◆ Brief ◆
Retype the opening lines of the data exactly, stopping after the line that contains "Rm).ob('skylight_apron', M['upvc'], s)". Skip every picture.
## START
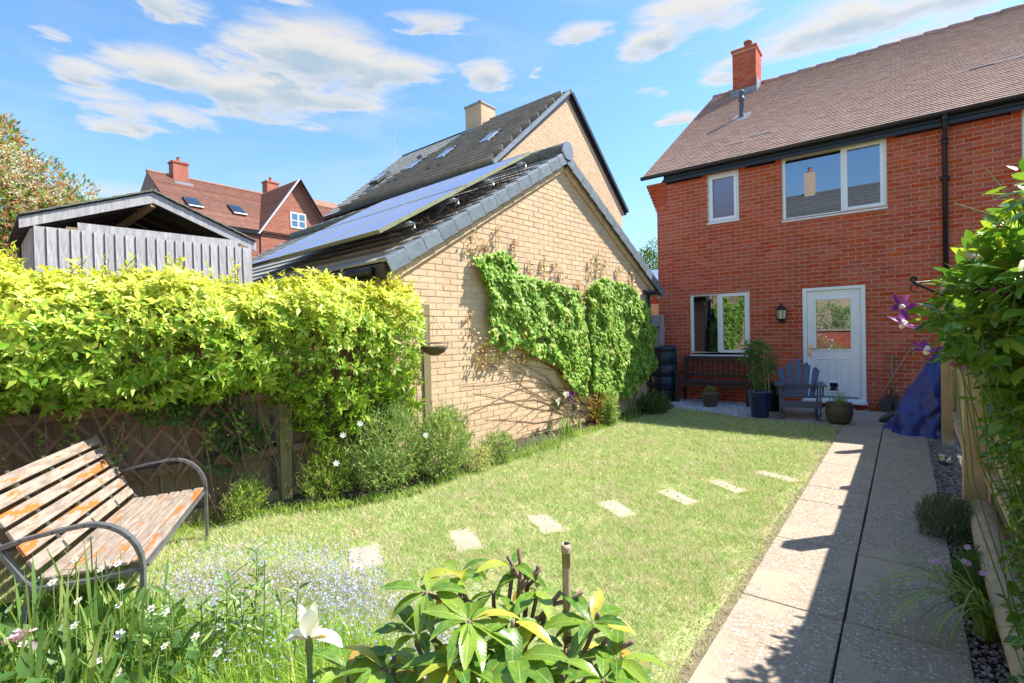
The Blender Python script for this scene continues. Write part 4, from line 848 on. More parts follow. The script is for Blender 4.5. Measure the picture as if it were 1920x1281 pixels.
MB().tube([(-3.5, -5.5, 9.55), (-3.5, 8, 9.55)], .09, 8).ob('ridge_tiles', M['far_tile'], lh)
pg = math.atan2(2.83, 1.98); 
for sg in (-1, 1):
    ug = Vector((0, -sg * math.cos(pg), math.sin(pg))); ng = Vector((0, sg * math.sin(pg), math.cos(pg)))
    course_roof(lh, (.22, sg * 2.1, 6.66), (-1, 0, 0), ug, ng, 3.9, 3.6, .11, M['far_tile'], 'gable_roof_courses')
    MB().prism([(.2, sg * 2.1, 6.62), (-3.7, sg * 2.1, 6.62), (-3.7, 0, 9.62), (.2, 0, 9.62)], .03, tuple(-ng)).ob('gable_roof', M['far_tile'], lh)
    MB().bar((.23, sg * 2.16, 6.56), (.23, 0, 9.66), .05, .17, (1, 0, 0)).ob('barge_board', M['upvc'] if sg < 0 else M['black_plastic'], lh)
MB().bar((.25, -2.2, 6.5), (.25, -.03, 9.58), .03, .07, (1, 0, 0)).ob('barge_edge', M['black_plastic'], lh)
MB().bb((.02, -5.4, 6.55), (.14, -2.1, 6.72)).ob('fascia_board', M['black_plastic'], lh)
for (y0, y1) in ((9.2, 9.72), (11.17, 11.65)):
    yc = (y0 + y1) / 2 - LHY; c = Vector((.12, yc, 6.74)) + um * 1.78 * 1.0 + nm_ * .08
    Rm = Matrix((Vector((0, 1, 0)), um, nm_)).transposed()
    if Rm.determinant() < 0: Rm = Matrix((Vector((0, -1, 0)), um, nm_)).transposed()
    s = MB().box(c, (.62, .85, .10), Rm).ob('skylight', M['slate_slab'], lh); MB().box(c + nm_ * .055, (.45, .62, .02), Rm).ob('skylight_pane', M['glass'], s); MB().box(c + nm_ * .05 - um * .47, (.62, .07, .04), Rm).ob('skylight_apron', M['upvc'], s)
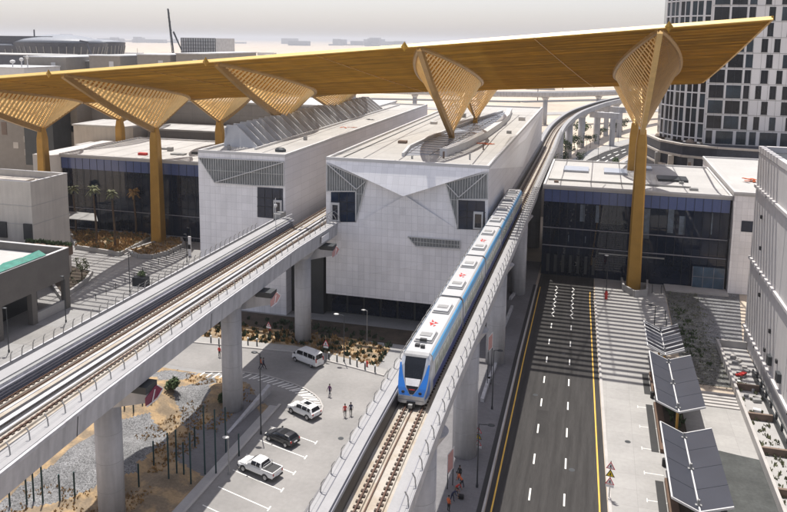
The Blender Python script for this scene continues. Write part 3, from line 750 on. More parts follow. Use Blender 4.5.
# second deck of the junction far behind, and portal frames beyond the station
vf = thing('railway_viaduct', (-30,420,0), 'far pale viaduct branch sweeping left behind the station towards the desert', 'viaduct')
lineF = [(-200,432),(-120,428),(-60,430),(-25,440),(0,462),(30,500),(70,548),(130,606),(220,690)]
frF = frames(lineF); g = MB(); sweep(g, frF, secU(3.2,3.2,2.4,2.4), 18.6); g.build('deck', M['concrete'], vf)
for s in range(20, 560, 38): p, d, n = at(frF, s); pier(p.x, p.y, 1.3, 15.6, vf)
for k, (a, b, zc_) in enumerate((((595,112),(616,113.5),15.),((604,106.5),(623,107.5),15.))):
    pa, pb = P(*a, zc_), P(*b, zc_)
    t = thing('portal_frame', (pa[0],pa[1],0), ('nearer' if k == 0 else 'farther')+' of two grey concrete portal frames beside the curving viaduct', 'portal frame')
    g = MB(); g.bar((pa[0]-2,pa[1],zc_-1.2),(pb[0]+1.5,pb[1],zc_-1.2),2.2,2.6); g.build('crossbeam', M['concrete'], t)
    for x, y in ((pa[0]+1.5,pa[1]),(pb[0]-1.2,pb[1])): MB().box(x-1.2,y-1.2,0,x+1.2,y+1.2,zc_-2.5).build('leg', M['concrete'], t)
# ---- left-hand viaduct
vl = thing('railway_viaduct', (-45.1,80,0), 'empty wide concrete viaduct in the left foreground on thick round piers', 'viaduct')
XC = -45.1
def widen(X, Y, u):
    if X > -40 or u <= 0: return 0.
    k = ((20,3.4),(38,2.1),(50,1.3),(69,.45),(96,-.25),(112,.1),(190,.1))
    for (a, b), (c, d) in zip(k[:-1], k[1:]):
        if a <= Y <= c: return (b+(d-b)*(Y-a)/(c-a))*u/5.4
    return 0.
YL = [20,32,38,44,50,56,62,69,78,88,96,104,112]
frL = frames([(XC,y) for y in YL])
g = MB(); sweep(g, frL, [(-5.3,0),(-2.45,0),(-2.45,-1.38),(4.1,-1.38),(4.1,0),(5.4,0),(5.4,-.30),(5.3,-.36),(5.15,-2.15),(4.1,-3.0),(-4.1,-3.0),(-5.1,-2.15),(-5.2,-.36),(-5.3,-.30)])
g.build('deck', M['concrete'], vl)
frL2 = frames([(XC,y) for y in YL]+[(XC,150),(XC,190)])
g = MB(); sweep(g, frL, [(-4.25,.004),(-2.85,.004),(-2.85,.16),(-4.25,.16)]); sweep(g, frL, [(4.08,.004),(5.2,.004),(5.2,.05),(4.08,.05)]); g.build('walkway_slab', M['concrete_deck'], vl)
g = MB(); sweep(g, frL2, [(-2.42,.01),(4.08,.01),(4.08,.03),(-2.42,.03)], ZF-1.38); g.build('track_bed', M['track_slab'], vl)
g = MB()
for u in (-1.85,2.05): sweep(g, frL2, [(u-.36,0),(u+.36,0),(u+.32,.16),(u-.32,.16)], ZF-1.35)
g.build('plinth', M['track_slab'], vl)
g1, g2 = MB(), MB(); rails(g1, g2, frL2, (-1.85,2.05), 165, zt=ZF-1.2)
for u in (-1.25,): sweep(g1, frL2, [(u-.05,.0),(u+.05,.0),(u+.05,.08),(u-.05,.08)], ZF-1.3)
g1.build('rail', M['rail'], vl); tag(g2.build('rail_fasteners', M['fastener'], vl), kind='stuff')
g = MB()
for u, w, z in ((-.25,.10,.42),(.62,.20,.26),(1.38,.10,.22)): sweep(g, frL2, [(u-w,z),(u+w,z),(u+w,z+.06),(u-w,z+.06)], ZF-1.38)
g.build('contact_rail_cover', M['concrete'], vl)
g = MB()
for u, w in ((.05,.10),(1.0,.16),(2.85,.16)): sweep(g, frL2, [(u-w,.03),(u+w,.03),(u+w,.12),(u-w,.12)], ZF-1.38)
g.build('cable_tray', M['cable'], vl)
g = MB()
for z in (-.30,-.62,-.92,-1.2): sweep(g, frL, [(-2.43,z),(-2.20,z),(-2.20,z+.07),(-2.43,z+.07)])
g.build('cable_tray', M['tray'], vl)
g = MB(); sweep(g, frL, [(-4.95,.004),(-4.35,.004),(-4.35,.10),(-4.95,.10)]); g.build('cable_duct', M['cable'], vl)
g = MB(); sweep(g, frL, [(-2.84,.004),(-2.46,.004),(-2.46,.04),(-2.84,.04)]); g.build('duct_cover', M['steel'], vl)
posts(frL, 8, 90, 2.05, 4.75, -.30, vl); posts(frL, 8, 84, 1.4, -5.2, .30, vl)
for x, y in ((-45.4,36.),(-44.6,58.9),(-43.3,82.),(-43.0,105.)): pier(x, y, 1.28, 15.1, vl)
for k, (px, py) in enumerate(((152,385),(274,296),(341,241))):   # cantilevered lookout arm with a maroon emblem panel
    q = P(px, py, 14.6); y0 = (57.2, 84.3, 107.)[k]
    g = MB()
    g.loft([[(-43.5,y0-1.0,12.6),(-43.5,y0+1.0,12.6),(-43.5,y0+1.0,15.),(-43.5,y0-1.,15.)], [(-38.5,y0-.8,13.9),(-38.5,y0+.8,13.9),(-38.5,y0+.8,14.7),(-38.5,y0-.8,14.7)]]); a = g.build('pier_arm', M['concrete'], vl)
    MB().box(-40.6,y0-.9,14.72,-38.46,y0+.9,15.4).build('arm_box', M['steel_dark'], a)
    g = MB(); g.extr([(-38.45,y0-1.1,13.75),(-38.45,y0+.7,13.75),(-38.2,y0+1.3,14.4),(-38.45,y0+.7,15.0),(-38.45,y0-1.1,14.5)], (.08,0,0)); e = g.build('emblem_panel', M['maroon'] if k < 1 else M['sign_pink'], a)
    h = MB(); h.bar((-38.3,y0-1.1,13.7),(-38.3,y0+.7,13.7),.07,.09); h.bar((-38.3,y0-.2,13.75),(-38.3,y0+.3,14.75),.07,.07); h.bar((-38.3,y0+.7,13.75),(-38.1,y0+1.3,14.4),.07,.09); h.bar((-38.3,y0+.7,15.0),(-38.1,y0+1.3,14.4),.07,.09); h.build('emblem_lines', M['sign_white'], e)
for y in (47.,70.2,93.4):                                # dark joints between deck segments
    g = MB(); g.loft([[(XC+u+widen(XC,y,u),yy,ZF+w) for u, w in [(5.41,-.31),(5.31,-.36),(5.16,-2.15),(4.11,-3.01),(4.0,-2.9),(5.0,-2.1),(5.2,-.36),(5.3,-.3)]] for yy in (y-.05,y+.05)]); g.build('deck_joint', M['kerb_dark'], vl)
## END
◆ Correct answer ◆
The Blender Python script for this scene continues. Write part 4, from line 848 on. More parts follow. The script is for Blender 4.5. Measure the picture as if it were 1920x1281 pixels.
MB().tube([(-3.5, -5.5, 9.55), (-3.5, 8, 9.55)], .09, 8).ob('ridge_tiles', M['far_tile'], lh)
pg = math.atan2(2.83, 1.98); 
for sg in (-1, 1):
    ug = Vector((0, -sg * math.cos(pg), math.sin(pg))); ng = Vector((0, sg * math.sin(pg), math.cos(pg)))
    course_roof(lh, (.22, sg * 2.1, 6.66), (-1, 0, 0), ug, ng, 3.9, 3.6, .11, M['far_tile'], 'gable_roof_courses')
    MB().prism([(.2, sg * 2.1, 6.62), (-3.7, sg * 2.1, 6.62), (-3.7, 0, 9.62), (.2, 0, 9.62)], .03, tuple(-ng)).ob('gable_roof', M['far_tile'], lh)
    MB().bar((.23, sg * 2.16, 6.56), (.23, 0, 9.66), .05, .17, (1, 0, 0)).ob('barge_board', M['upvc'] if sg < 0 else M['black_plastic'], lh)
MB().bar((.25, -2.2, 6.5), (.25, -.03, 9.58), .03, .07, (1, 0, 0)).ob('barge_edge', M['black_plastic'], lh)
MB().bb((.02, -5.4, 6.55), (.14, -2.1, 6.72)).ob('fascia_board', M['black_plastic'], lh)
for (y0, y1) in ((9.2, 9.72), (11.17, 11.65)):
    yc = (y0 + y1) / 2 - LHY; c = Vector((.12, yc, 6.74)) + um * 1.78 * 1.0 + nm_ * .08
    Rm = Matrix((Vector((0, 1, 0)), um, nm_)).transposed()
    if Rm.determinant() < 0: Rm = Matrix((Vector((0, -1, 0)), um, nm_)).transposed()
    s = MB().box(c, (.62, .85, .10), Rm).ob('skylight', M['slate_slab'], lh); MB().box(c + nm_ * .055, (.45, .62, .02), Rm).ob('skylight_pane', M['glass'], s); MB().box(c + nm_ * .05 - um * .47, (.62, .07, .04), Rm).ob('skylight_apron', M['upvc'], s)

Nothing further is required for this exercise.